Actively vs. Passively Managed Funds Performance
From: www.morningstar.com
4 key takeaways from Morningstar’s U.S. Active/Passive Barometer
The Morningstar Active/Passive Barometer is a semiannual report that measures the performance of actively versus passively managed funds within their respective Morningstar Categories. The barometer is unique in the way it measures active managers’ success relative to the actual, net-of-fee performance of passive funds rather than an index, which isn’t investable.
We measure actively managed funds’ success relative to investable passive alternatives in the same category. For example, an active manager in the U.S. large-blend Morningstar Category is measured against a composite of the performance of its index mutual fund and exchange-traded fund peers Vanguard Total Stock Market Index (VTSMX), SPDR S&P 500 ETF (SPY), and so on.
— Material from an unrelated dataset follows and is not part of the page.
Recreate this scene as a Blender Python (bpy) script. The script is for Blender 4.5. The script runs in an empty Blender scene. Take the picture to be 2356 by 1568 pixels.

Specifically, we calculate the equal- and asset-weighted performance of the cohort of index-tracking (“passive”) options in each category that we examine, and we use that figure as the hurdle that defines success or failure for the active funds in the same category.
4 takeaways about actively vs. passively managed funds from our year-end 2018 report
- Just 38% of active U.S. stock funds survived and outperformed their average passive peer in 2018, down from 46% in 2017. Active value funds saw the biggest decline in success, with only 26% of such funds beating the average passive fund in their categories.
- Active funds’ success rates fell versus 2017 in 16 of the 20 categories we examined. All told, about 35% of active funds beat the passive composite for their category in 2018. The declines were greatest among active foreign stock funds, which were disproportionately affected by the downdraft in overseas equity markets. Active fixed-income funds’ success rates also dropped amid increasing jitters about credit risk.